La fotografía en buena parte vulgarizó el mundo y sustituyó en los rostros el misterio por los trucos de maquillaje. La pintura ofrecía lecturas más complejas, hasta la meditación: nunca deslindaremos tantas sugestiones como aparecen en los retratos de la senectud de un Felipe IV capaz de grandes pecados y grandes penitencias. “Es pálida su tez como la tarde, / cansado el oro de su pelo undoso, / y de sus ojos, el azul, cobarde”. Hemos visto su vida pintada hasta ser sólo un hombre viejo y complejo, lejos ya del posado ecuestre. Los reyes de la monarquía hispánica han sido, a lo largo de los siglos, los mejor retratados.
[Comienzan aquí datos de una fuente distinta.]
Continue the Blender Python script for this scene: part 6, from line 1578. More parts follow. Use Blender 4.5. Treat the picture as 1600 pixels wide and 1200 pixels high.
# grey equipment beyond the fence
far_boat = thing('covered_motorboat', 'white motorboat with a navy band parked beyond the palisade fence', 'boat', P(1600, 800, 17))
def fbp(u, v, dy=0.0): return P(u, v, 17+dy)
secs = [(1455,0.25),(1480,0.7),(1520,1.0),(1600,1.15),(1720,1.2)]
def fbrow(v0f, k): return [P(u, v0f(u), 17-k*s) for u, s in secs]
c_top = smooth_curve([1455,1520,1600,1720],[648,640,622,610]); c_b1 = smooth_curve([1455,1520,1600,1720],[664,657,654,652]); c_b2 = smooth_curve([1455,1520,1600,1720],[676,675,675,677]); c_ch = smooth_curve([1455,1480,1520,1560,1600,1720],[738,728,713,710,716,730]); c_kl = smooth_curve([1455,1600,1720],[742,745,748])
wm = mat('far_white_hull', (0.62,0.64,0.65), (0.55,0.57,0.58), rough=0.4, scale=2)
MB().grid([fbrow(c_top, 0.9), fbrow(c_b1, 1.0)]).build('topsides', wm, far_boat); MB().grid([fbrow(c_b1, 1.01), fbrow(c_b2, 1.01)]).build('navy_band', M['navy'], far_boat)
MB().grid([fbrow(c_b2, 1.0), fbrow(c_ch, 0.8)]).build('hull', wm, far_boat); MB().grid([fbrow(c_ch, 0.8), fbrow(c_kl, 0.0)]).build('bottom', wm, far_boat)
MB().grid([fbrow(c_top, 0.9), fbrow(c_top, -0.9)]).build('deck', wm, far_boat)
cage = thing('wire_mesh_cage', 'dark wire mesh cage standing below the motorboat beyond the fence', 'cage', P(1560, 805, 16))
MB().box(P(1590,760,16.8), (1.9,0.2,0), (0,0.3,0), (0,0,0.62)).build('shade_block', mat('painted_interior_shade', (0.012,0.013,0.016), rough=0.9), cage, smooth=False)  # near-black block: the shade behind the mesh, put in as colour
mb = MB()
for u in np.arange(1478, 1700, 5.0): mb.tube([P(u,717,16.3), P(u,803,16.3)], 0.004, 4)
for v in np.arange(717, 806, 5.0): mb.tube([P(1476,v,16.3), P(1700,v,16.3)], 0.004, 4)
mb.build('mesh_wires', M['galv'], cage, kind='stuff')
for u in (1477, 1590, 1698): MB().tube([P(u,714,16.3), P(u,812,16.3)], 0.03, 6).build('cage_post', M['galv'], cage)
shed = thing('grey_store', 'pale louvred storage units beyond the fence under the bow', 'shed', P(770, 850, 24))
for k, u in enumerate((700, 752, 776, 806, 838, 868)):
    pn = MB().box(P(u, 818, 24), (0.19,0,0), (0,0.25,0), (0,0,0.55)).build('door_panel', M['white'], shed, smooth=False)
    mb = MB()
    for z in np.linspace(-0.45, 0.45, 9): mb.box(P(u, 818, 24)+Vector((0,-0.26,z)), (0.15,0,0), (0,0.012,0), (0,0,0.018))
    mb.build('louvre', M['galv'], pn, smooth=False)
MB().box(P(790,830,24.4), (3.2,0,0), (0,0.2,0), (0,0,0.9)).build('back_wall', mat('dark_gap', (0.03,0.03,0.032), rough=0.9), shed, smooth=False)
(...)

Repasamos los rasgos habsbúrgicos repetidos genealógicamente en Tiziano, en Rubens, en Velázquez. Carreño de Miranda pinta a Carlos II, último Austria, residuo de tantas endogamias. Posaron todos para la historia y la grandeza. Ambas tienen sus justicias pero sobre todos queda el misterio.
Hay algo más que la poética de una época. Dejamos libertad a la imaginación para que represente tantos rostros matizados por las sombras del pasado, en la realidad y la veladura de la retratística. ¿Cómo era el rostro de Cervantes? Aquello realzaba lo humano como mezcla de tiempo y de carácter frente al robo de alma de la instantánea o la falacidad del retrato fotográfico. La imagen directa tiene demasiado poder, principalmente porque no todo debiera ser reproducido hasta causarnos náusea del mundo. La pintura, como la vida, es más verdad. La intimidad está en el rostro, condensación del alma humana. Es un ámbito sagrado y como tal habría de perdurar. Algo parecido ocurre con el cuerpo, hoy puro mercadeo, carne despersonalizada: ahí vemos cómo era el sorprendente pudor de la pintura el que tenía más matices de significado frente a una fotografía que peca por lirismo o por crudeza –siempre por escándalo, en realidad. Es por eso que casi cualquier botarate puede ser fotógrafo.
Por supuesto, siempre ha habido pie para el escándalo: ningún ‘paparazzo’ de hoy será capaz de destruir una reputación como Goya al pintar a la familia de Carlos IV o a un Fernando VII dispuesto a todas las maldades. El pincel de Tiziano lo mismo sirvió para repasar las formas de una Venus que para pintar la gloria del emperador en Mühlberg, en los ocres inolvidables de una tarde. Es la mayor representación de la gloria política. Luis XIV se haría representar como Júpiter. Tuvo a Le Brun a su servicio para codificar el esplendor. Curiosamente, es una escena de familia –Las Meninas- la escena que más ha pervivido, con toda fuerza humana. Los reyes pasaban por ahí. Domesticidad del poder sin pérdida de grandeza frente a tanta normativa para su representación desde tiempos de los faraones.
Los reyes de hoy ya no posan con lebreles y escopeta ante un Guadarrama reconocible y abstracto. No somos mejores que los hombres de antes: a menos pintura, menos imaginario individual, menos capacidad de simbolismo y de comprensión de alegorías. Annie Leibovitz le dice a Isabel II que la corona queda muy vistosa y la reina de Inglaterra habla –“¿qué se cree usted que es esto?”- como si hablara una dignidad de siglos. Hubo expectación por las fotos en bikini de la princesa de Asturias. Más recientemente, se ha caído en la comparación irrespetuosa de los volúmenes culares de la princesa y Carla Bruni, aligerando la grosería. Fotografiamos fascinados sus zapatos. Sin duda siempre hay culpa en la mirada pero algo hermoso se perderá cuando los reyes de hoy se dejen fotografiar a lomos de una Harley. También la monarquía necesitaba su corona de lejanía y de misterio.